Once again, I maintain that Epistemology is pretty overwhelming. 

(And, try defining yellow, then see how a dictionary does it)
 

 
 
Jamie
13 September 2008 @ 09:43 am
 1. Math + Music about Love really helps you de-stress. I love studying Math because it is quite effortless, you know you are doing necessary work, yet you enjoy the temporary break your brain gets :D And, I can listen to nice soothing music. I intended to get classical music, but I couldn't find it, so I decided on music about Love. Barring the times when I got distracted by the lyrics wondering whether the singers really mean it, or thinking about epistemology (because someone said "all i need to know is you love me"... that makes epistemology so much easier don't you think)... it worked out quite well. There was this song I found really sweet, but if I go on anymore, you'd think that stress is making me really weird. But, they told a story in the song, it was really sweet :D 

This, btw, is a product of Jia Wen stressing me out during the Cambridge briefing. 

2. I finished my PW Bibliography. Yes, product of Jia Jun's pressure. 

3. I was looking at the Japan itinerary. I felt really happy thinking about what would happen after Promos, then, I sigh, and got back to Math. 

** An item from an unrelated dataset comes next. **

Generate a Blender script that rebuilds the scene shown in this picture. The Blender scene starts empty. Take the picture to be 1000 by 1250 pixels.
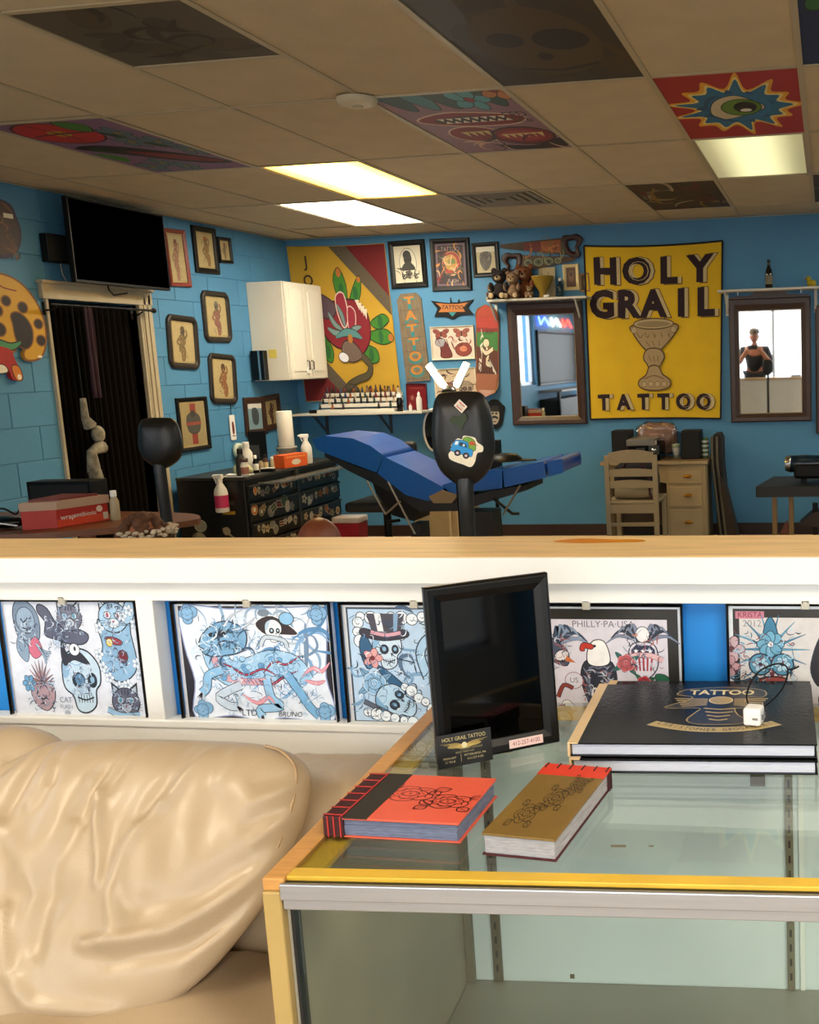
import bpy, bmesh, math, random
from mathutils import Vector, Matrix, Euler
random.seed(7)
R_ = math.radians
scene = bpy.context.scene
COL = scene.collection
# ------------------------------------------------------------------ camera
F = 1225.0; PX, PY = 833.0, 625.0; CAMZ = 1.51
YAW, PITCH, ROLL = -0.1479, -0.1525, -0.0307
_f = Vector((math.sin(YAW)*math.cos(PITCH), math.cos(YAW)*math.cos(PITCH), math.sin(PITCH)))
_r0 = Vector((math.cos(YAW), -math.sin(YAW), 0)); _u0 = _r0.cross(_f)
_r = math.cos(ROLL)*_r0 + math.sin(ROLL)*_u0
_u = -math.sin(ROLL)*_r0 + math.cos(ROLL)*_u0
cam_d = bpy.data.cameras.new('camera'); cam = bpy.data.objects.new('camera', cam_d); COL.objects.link(cam)
cam.matrix_world = Matrix(((_r.x, _u.x, -_f.x, 0), (_r.y, _u.y, -_f.y, 0), (_r.z, _u.z, -_f.z, CAMZ), (0, 0, 0, 1)))
cam_d.sensor_fit = 'VERTICAL'; cam_d.sensor_height = 25.0; cam_d.sensor_width = 20.0
cam_d.lens = 25.0*F/1250.0
cam_d.shift_x = -(PX-500)/1250.0; cam_d.shift_y = 0
cam_d.clip_start = 0.02
scene.camera = cam
# ------------------------------------------------------------------ light
scene.view_settings.view_transform = 'Standard'; scene.view_settings.look = 'None'
scene.view_settings.gamma = 1.0; scene.view_settings.exposure = 0.9
scene.view_settings.use_curve_mapping = False
world = bpy.data.worlds.new('sky'); scene.world = world; world.use_nodes = True
bg = world.node_tree.nodes['Background']
bg.inputs[0].default_value = (.95, .98, 1.0, 1); bg.inputs[1].default_value = 2.5
LAMP_WARM, LAMP_WHITE, LAMP_DIM = 6.5, 11.5, .40
# room sizes (metres)
XL, XR, YB, YF, ZC = -4.70, 3.2, 8.45, -1.7, 2.631

# ------------------------------------------------------------------ picture to place helpers
def ray(x, y): return (x-PX)/F*_r - (y-PY)/F*_u + _f
def at_y(x, y, Y): d = ray(x, y); return Vector((0, 0, CAMZ)) + d*(Y/d.y)
def at_x(x, y, X): d = ray(x, y); return Vector((0, 0, CAMZ)) + d*(X/d.x)
def at_z(x, y, Z): d = ray(x, y); return Vector((0, 0, CAMZ)) + d*((Z-CAMZ)/d.z)

# ------------------------------------------------------------------ materials
def hexlin(h):
    if isinstance(h, str):
        h = h.lstrip('#'); c = [int(h[i:i+2], 16)/255 for i in (0, 2, 4)]
    else: c = h
    return tuple((v/12.92 if v <= .04045 else ((v+.055)/1.055)**2.4) for v in c)
_mats = {}
def mat(name, col, rough=0.5, metal=0.0, noise=0.0, nscale=20.0, bump=0.0, bscale=80.0, col2=None, coat=0.0,
        emit=0.0, stretch=None, spec=0.5):
    if name in _mats: return _mats[name]
    m = bpy.data.materials.new(name); m.use_nodes = True; nt = m.node_tree; b = nt.nodes['Principled BSDF']
    c = hexlin(col); b.inputs['Base Color'].default_value = (*c, 1)
    b.inputs['Roughness'].default_value = rough; b.inputs['Metallic'].default_value = metal
    b.inputs['Coat Weight'].default_value = coat; b.inputs['Specular IOR Level'].default_value = spec
    tc = nt.nodes.new('ShaderNodeTexCoord'); src = tc.outputs['Object']
    if stretch:
        mp = nt.nodes.new('ShaderNodeMapping'); mp.inputs['Scale'].default_value = stretch
        nt.links.new(src, mp.inputs['Vector']); src = mp.outputs['Vector']
    if noise > 0 or col2:
        n = nt.nodes.new('ShaderNodeTexNoise'); n.inputs['Scale'].default_value = nscale; n.inputs['Detail'].default_value = 5
        nt.links.new(src, n.inputs['Vector'])
        rmp = nt.nodes.new('ShaderNodeValToRGB')
        k = noise if noise > 0 else 0.2
        rmp.color_ramp.elements[0].position = .32; rmp.color_ramp.elements[1].position = .68
        if col2:
            rmp.color_ramp.elements[0].color = (*hexlin(col2), 1); rmp.color_ramp.elements[1].color = (*c, 1)
        else:
            rmp.color_ramp.elements[0].color = tuple(v*(1-k) for v in c)+(1,)
            rmp.color_ramp.elements[1].color = tuple(min(1, v*(1+k*.6)) for v in c)+(1,)
        nt.links.new(n.outputs['Fac'], rmp.inputs['Fac']); nt.links.new(rmp.outputs['Color'], b.inputs['Base Color'])
    if bump > 0:
        n2 = nt.nodes.new('ShaderNodeTexNoise'); n2.inputs['Scale'].default_value = bscale; n2.inputs['Detail'].default_value = 4
        bp = nt.nodes.new('ShaderNodeBump'); bp.inputs['Strength'].default_value = bump; bp.inputs['Distance'].default_value = .004
        nt.links.new(src, n2.inputs['Vector']); nt.links.new(n2.outputs['Fac'], bp.inputs['Height'])
        nt.links.new(bp.outputs['Normal'], b.inputs['Normal'])
    if emit > 0:
        b.inputs['Emission Color'].default_value = (*c, 1); b.inputs['Emission Strength'].default_value = emit
    _mats[name] = m; return m
def glass_mat(name, tint='#e6f0ec', rough=0.02, ior=1.5):
    if name in _mats: return _mats[name]
    m = bpy.data.materials.new(name); m.use_nodes = True; nt = m.node_tree; nt.nodes.clear()
    o = nt.nodes.new('ShaderNodeOutputMaterial'); t = nt.nodes.new('ShaderNodeBsdfTransparent'); g = nt.nodes.new('ShaderNodeBsdfGlossy')
    fr = nt.nodes.new('ShaderNodeLayerWeight'); fr.inputs[0].default_value = .5; mx = nt.nodes.new('ShaderNodeMixShader')
    pw = nt.nodes.new('ShaderNodeMath'); pw.operation = 'POWER'; pw.inputs[1].default_value = 4.5; ad = nt.nodes.new('ShaderNodeMath'); ad.operation = 'MULTIPLY_ADD'; ad.inputs[1].default_value = .9; ad.inputs[2].default_value = ((ior-1)/(ior+1))**2
    t.inputs[0].default_value = (*hexlin(tint), 1); g.inputs['Roughness'].default_value = rough; 
    nt.links.new(fr.outputs['Facing'], pw.inputs[0]); nt.links.new(pw.outputs[0], ad.inputs[0]); nt.links.new(ad.outputs[0], mx.inputs[0]); nt.links.new(t.outputs[0], mx.inputs[1]); nt.links.new(g.outputs[0], mx.inputs[2])
    nt.links.new(mx.outputs[0], o.inputs[0]); _mats[name] = m; return m
def ink_mat(name='printed_ink', rough=0.55, coat=0.0):
    if name in _mats: return _mats[name]
    m = bpy.data.materials.new(name); m.use_nodes = True; nt = m.node_tree; b = nt.nodes['Principled BSDF']
    a = nt.nodes.new('ShaderNodeAttribute'); a.attribute_name = 'ink'
    n = nt.nodes.new('ShaderNodeTexNoise'); n.inputs['Scale'].default_value = 60; n.inputs['Detail'].default_value = 4
    tc = nt.nodes.new('ShaderNodeTexCoord'); mp = nt.nodes.new('ShaderNodeMapRange')
    mp.inputs['To Min'].default_value = .82; mp.inputs['To Max'].default_value = 1.12
    mx = nt.nodes.new('ShaderNodeVectorMath'); mx.operation = 'SCALE'
    nt.links.new(tc.outputs['Object'], n.inputs['Vector']); nt.links.new(n.outputs['Fac'], mp.inputs['Value'])
    nt.links.new(a.outputs['Color'], mx.inputs[0]); nt.links.new(mp.outputs['Result'], mx.inputs['Scale'])
    nt.links.new(mx.outputs[0], b.inputs['Base Color']); b.inputs['Roughness'].default_value = rough; b.inputs['Coat Weight'].default_value = coat
    _mats[name] = m; return m

BLUE = mat('blue_wall_paint', '#4a86ae', .62, noise=.06, nscale=2.2, bump=.35, bscale=60)
WHITE = mat('white_paint', '#ecebe6', .45, noise=.04, nscale=6, bump=.15, bscale=50)
BLACK = mat('black_plastic', '#070707', .45, spec=.25)
BLACKG = mat('gloss_black', '#060607', .15, spec=.35)
BLACKM = mat('black_wood_frame', '#0d0b09', .45, noise=.3, nscale=30, spec=.3)
CHROME = mat('chrome', '#c8c9cb', .22, 1)
ALU = mat('brushed_aluminium', '#c3c6cc', .38, .85, noise=.05, nscale=8, stretch=(1, 30, 30))
PAPER = mat('white_paper', '#eef0f4', .7)
CREAMPAPER = mat('aged_paper', '#cdb98c', .8, noise=.12, nscale=12)
MIRROR = mat('mirror_glass', '#e8ecee', .02, 1)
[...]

4. I discovered something very interesting for myself. Many of us do not realise it, but the English language implies that the primary role of a human being is to be a moral agent. There is a dispute over the definition of good, some believe it is one of those non-reducible terms. I used to think so too. There is a conflict over whether there is a normative aspect to the word. I don't think there is. I think, that good = skillful. Being a 'good craftsmen' or a 'good musician' all imply being skillful at the role the musician/craftsmen is supposed to play. Yet, being a 'good' person seems to imply being a moral person. The meaning of good does not vary, it is merely a dead predicate. It is the subject that confuses all of us. After all, being a 'good' teacher/leader seems to have a moral aspect (plus other abilities), attached to it as well. Yet, for a person, it seems wholly moral. Doesn't this say something about our role as people, at least, implied by the language we are all adept in?


Okay, so be a good person, and continue studying. That was 2 hours of my Saturday morning intended for Econs on my grand study schedule wasted on PW/ This Post!